> Do this
Copy the lines of the data below exactly, starting at the first and stopping after the line that contains "M['mwlamp'], mw, .001)"; include no pictures.

Raw records:
◆ ◆ ◆ ◆ ◆

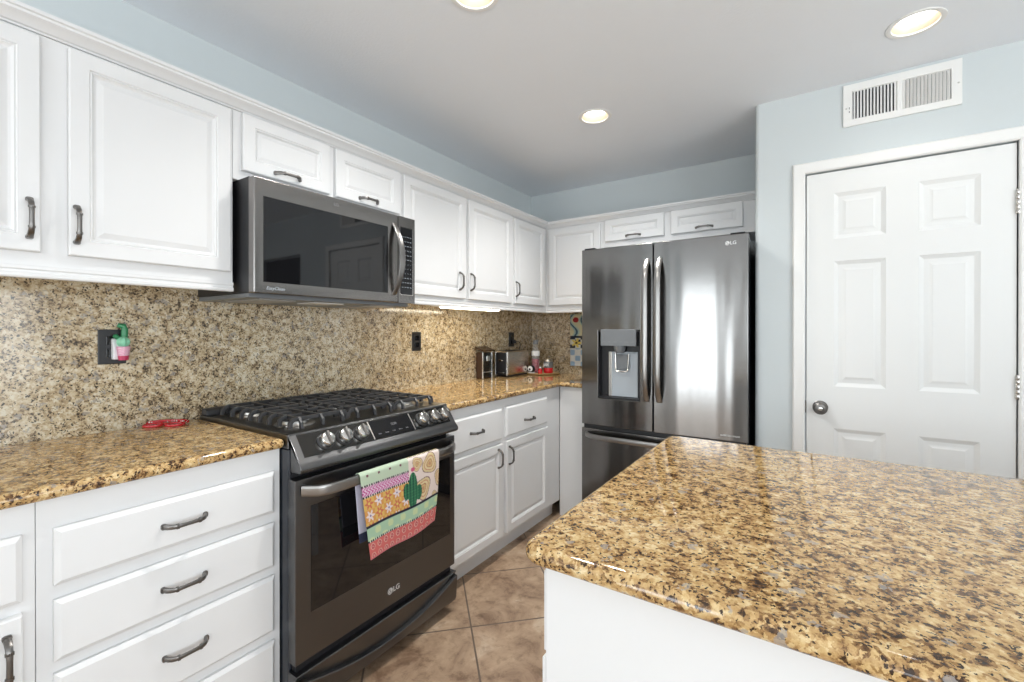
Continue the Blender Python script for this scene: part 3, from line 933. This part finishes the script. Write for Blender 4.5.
bxo('keypad', (MS + .0145, mr - .0145, -.4579, -.4555, 1.4305, 1.7425), M['glassb'], cpn, 0)
for r_ in range(12):
    for c_ in range(4):
        s_ = random.choice(['Pop', 'Def', 'Time', 'Melt', 'Add', '+30', 'Fan']) if r_ not in (6, 7, 8) else str((r_ - 6) * 3 + min(c_, 2) + 1)
        text_obj('key_label', s_, .0058, M['lgrey'], cpn, face_m(MS + .026 + c_ * .0165, -.4581, 1.70 - r_ * .0215))
bxo('underside', (ml + .004, mr - .004, -.415, -.03, 1.376, 1.3915), M['grey'], mw, .002)
for fx0, fx1 in ((ml + .06, ml + .20), (mr - .20, mr - .06)):
    bxo('filter', (fx0, fx1, -.38, -.12, 1.372, 1.3765), M['filt'], mw, .001)
bxo('lamp_lens', (-.09, .05, -.36, -.24, 1.3725, 1.3765), M['mwlamp'], mw, .001)

# ------------------------------------------------------------------ fridge
fr = thing('refrigerator', 'black stainless french door refrigerator with a water dispenser in the alcove', 'refrigerator', (0, 0, 0))
FX0, FX1, FY = .867, 1.785, 2.555
bxo('body', (FX0 + .006, FX1 - .006, FY + .075, YB - .03, .02, 1.745), M['blackm'], fr, .003)
def convex_door(name, x0, x1, z0, z1, hole=None, bulge=.012, cx=None, hw=None):
    """door with gently bowed front; hole=(hx0,hx1,hz0,hz1,depth)"""
    bm = bm_new()
    cx = (FX0 + FX1) / 2; hw = (FX1 - FX0) / 2
    def fy(x): return FY + bulge * ((x - cx) / hw) ** 2 - bulge * .4
    xs = [x0 + (x1 - x0) * i / 16 for i in range(17)]
    if hole: xs = sorted([x for x in xs if min(abs(x - hole[0]), abs(x - hole[1])) > .012] + [hole[0], hole[1]])
    zs = [z0, z1] if not hole else [z0, hole[2], hole[3], z1]
    g = {}
    for i, x in enumerate(xs):
        for j, z in enumerate(zs): g[i, j] = bm.verts.new((x, fy(x), z))
    inh = lambda i, j: hole and xs[i] >= hole[0] - 1e-6 and xs[i + 1] <= hole[1] + 1e-6 and j == 1
    for i in range(len(xs) - 1):
        for j in range(len(zs) - 1):
            if inh(i, j): continue
            bm.faces.new((g[i, j], g[i + 1, j], g[i + 1, j + 1], g[i, j + 1]))
    back = FY + .068
    n = len(xs); J = len(zs) - 1
    b0 = [bm.verts.new((x, back, z0)) for x in xs]; b1 = [bm.verts.new((x, back, z1)) for x in xs]
    for i in range(n - 1):
        bm.faces.new((g[i, 0], b0[i], b0[i + 1], g[i + 1, 0])); bm.faces.new((g[i, J], g[i + 1, J], b1[i + 1], b1[i])); bm.faces.new((b0[i], b1[i], b1[i + 1], b0[i + 1]))
    for i, e in ((0, 0), (n - 1, 1)):
        col = [g[i, j] for j in range(J + 1)]
        bm.faces.new(col + [b1[i], b0[i]])
    if hole:
        i0, i1 = xs.index(hole[0]), xs.index(hole[1])
        d = FY + hole[4]
        r0 = [bm.verts.new((xs[i], d, hole[2])) for i in range(i0, i1 + 1)]; r1 = [bm.verts.new((xs[i], d, hole[3])) for i in range(i0, i1 + 1)]
        for k in range(i1 - i0):
            bm.faces.new((g[i0 + k, 1], g[i0 + k + 1, 1], r0[k + 1], r0[k])); bm.faces.new((g[i0 + k, 2], r1[k], r1[k + 1], g[i0 + k + 1, 2]))
            bm.faces.new((r0[k], r0[k + 1], r1[k + 1], r1[k]))
        bm.faces.new((g[i0, 1], g[i0, 2], r1[0], r0[0])); bm.faces.new((g[i1, 1], r0[-1], r1[-1], g[i1, 2]))
    return obj(name, bm, M['steel'], fr, .004, 3)
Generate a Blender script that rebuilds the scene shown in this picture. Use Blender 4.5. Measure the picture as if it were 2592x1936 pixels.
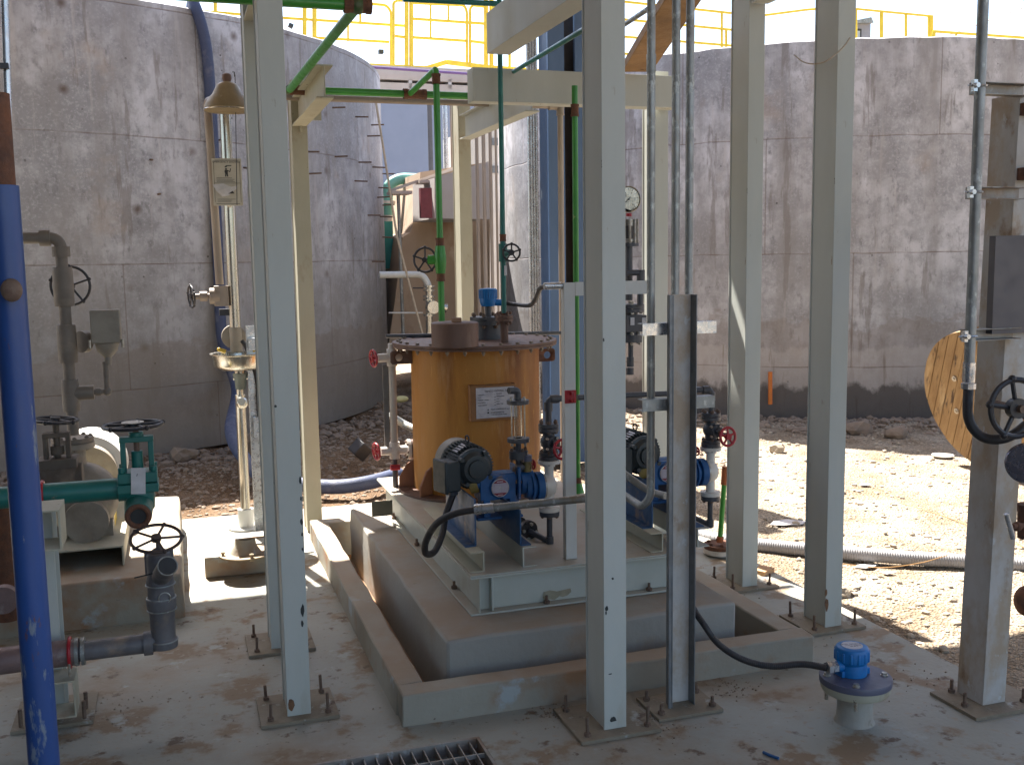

◆ ◆ ◆ ◆ ◆

> Solution to this problem
Continue the Blender Python script for this scene: part 3, from line 933. This part finishes the script. Write for Blender 4.5.
bxo('keypad', (MS + .0145, mr - .0145, -.4579, -.4555, 1.4305, 1.7425), M['glassb'], cpn, 0)
for r_ in range(12):
    for c_ in range(4):
        s_ = random.choice(['Pop', 'Def', 'Time', 'Melt', 'Add', '+30', 'Fan']) if r_ not in (6, 7, 8) else str((r_ - 6) * 3 + min(c_, 2) + 1)
        text_obj('key_label', s_, .0058, M['lgrey'], cpn, face_m(MS + .026 + c_ * .0165, -.4581, 1.70 - r_ * .0215))
bxo('underside', (ml + .004, mr - .004, -.415, -.03, 1.376, 1.3915), M['grey'], mw, .002)
for fx0, fx1 in ((ml + .06, ml + .20), (mr - .20, mr - .06)):
    bxo('filter', (fx0, fx1, -.38, -.12, 1.372, 1.3765), M['filt'], mw, .001)
bxo('lamp_lens', (-.09, .05, -.36, -.24, 1.3725, 1.3765), M['mwlamp'], mw, .001)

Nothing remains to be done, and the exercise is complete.